For some years, Amnesty played a very important part in Anthony's life, and he played a number of different roles in the organisation. He was International Treasurer in the early 1970s, a delegate to Paraguay in the 1960s, and he often described himself as having been among the founders. But he spoke less about his most important contribution: leading Amnesty's investigation into the use of torture by the Greek Colonels after their coup in April 1967.
The investigation not only exposed the systematic use of torture, but also acted as a catalyst for the European Commission on Human Rights' own torture investigation - the first of its kind - which in turn led to Greece's enforced exit from the Council of Europe in 1970.
The story of Amnesty's Greek investigation starts in December 1967, when Anthony arrived in Athens with James Becket, an American lawyer, with the task of finding out who the political prisoners were, where they were held, and why they were detained. There had been reports of torture, but this was not yet the dominant moral, legal and political issue it would become.
Anthony was to deal with the Greek Government and James Becket was to gather information. It was a good division of labour. Anthony's Nuremburg experience focussed his legal skills, and also made him curious about the Greek leaders, while his political views - not to mention his membership of the Beefsteak Club - made it easy to deflect the charges of communism made by a defensive Greek government. Becket knew Greece well, was deeply committed to the prisoners and their families, and was a meticulous researcher.
They issued their findings on 27 January 1968 in a brief - and in its way a model - report. Sixteen people had told the delegation they had been tortured, and there were allegations concerning another 32 detainees. They concluded that torture was `deliberately and officially used', and was a 'widespread practice against Greek citizens suspected of active opposition'. An Appendix listed the responsible police organisations, the places and the individuals named by victims, twelve methods of physical torture, and six means of non physical torture. The report did not name the victims for fear of reprisals.
It concluded: 'Since, in Mr Pattakos's words, "the laws sleep", the police may arrest anyone, in any place, at any time, with no obligation to charge him or inform anyone of his arrest'.
Anthony then went to Strasbourg to present the report to the European governments who – with Greece - were members of the Council of Europe.
Two months later, he was invited to return to Greece, a surprising move probably thought up by the regime's foreign defenders to deal with mounting press coverage.

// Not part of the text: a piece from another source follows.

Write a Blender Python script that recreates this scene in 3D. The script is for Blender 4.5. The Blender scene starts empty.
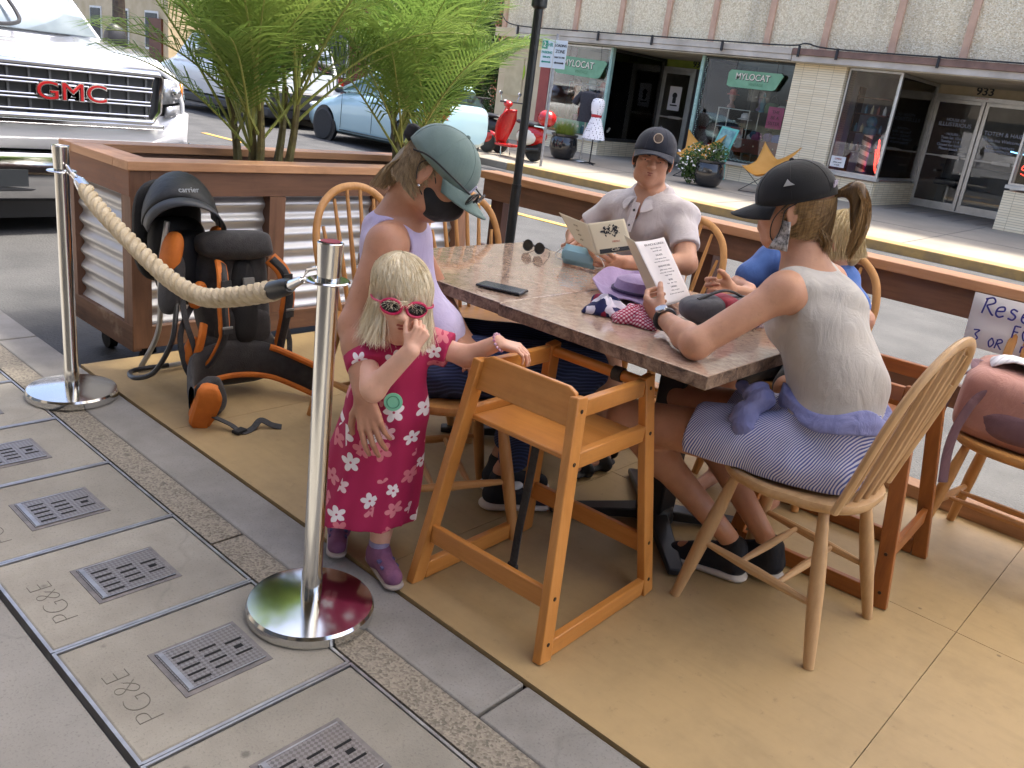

In a dramatic scenario which he must certainly have enjoyed, Anthony was told on arrival at the airport that his name was on a black list, and that he was an 'unwelcome visitor'. He replied – and his voice is unmistakable - that 'this simply would not do'. He had been invited by the Minister of the Interior, Mr Pattakos, and he refused to leave. The British Consul brought food and blankets. Eventually Anthony prevailed. In another surprising twist, he was allowed not only to enter Greece, but also to inspect any prison and speak with any prisoner. He interviewed twelve prisoners, nine of whom said they had been tortured by falaka and electric shocks, and gave details of where this had taken place, and which officials had been responsible.
Amnesty's second report named these detainees, answering critics who disparaged the first report because it had not identified any torture victims. It also, and memorably, described Anthony's final meeting with Mr Pattakos. Anthony asked the Greek Government to order a public enquiry into the torture allegations, or to institute criminal proceedings. Pattakos flatly denied that any allegations of torture were true. In a heated closing exchange, Anthony warned that Greece risked expulsion from the Council of Europe unless the torture allegations were disproved.
Pattakos: "Let them throw us out".
Marreco: "Is that what you wish me to go back to London and say?".
Pattakos: "You force me to say it. The Greek Government has to protect itself against its communist enemies. A communist is not a Greek. We must put our own security first".
The Amnesty investigation had wide repercussions – for Greece and for the human rights movement. Soon after the second report, the Scandinavian and Dutch governments added torture to their case against Greece under the European Convention on Human Rights, and this in turn led to Greece's enforced withdrawal from the Council of Europe.
For Amnesty, then a young and inexperienced organisation, and for the equally untested human rights movement, the model of an NGO investigation which could influence government action – including in the UN - was to become a widely used technique for human rights groups in many countries.
Today, in hindsight, the major importance of the Greek investigation which Anthony led was perhaps the impetus it gave to the human rights campaign to end torture: by making it a national and international criminal offence and giving states the jurisdiction over acts of torture when the country where it had taken place did not prosecute. Despite some remarkable successes – including the international treaty under which General Pinochet was arrested in London - this task is today as urgent as it was in 1967.
Anthony's engagement with Greece continued and he was active in providing material support to detainees and their families.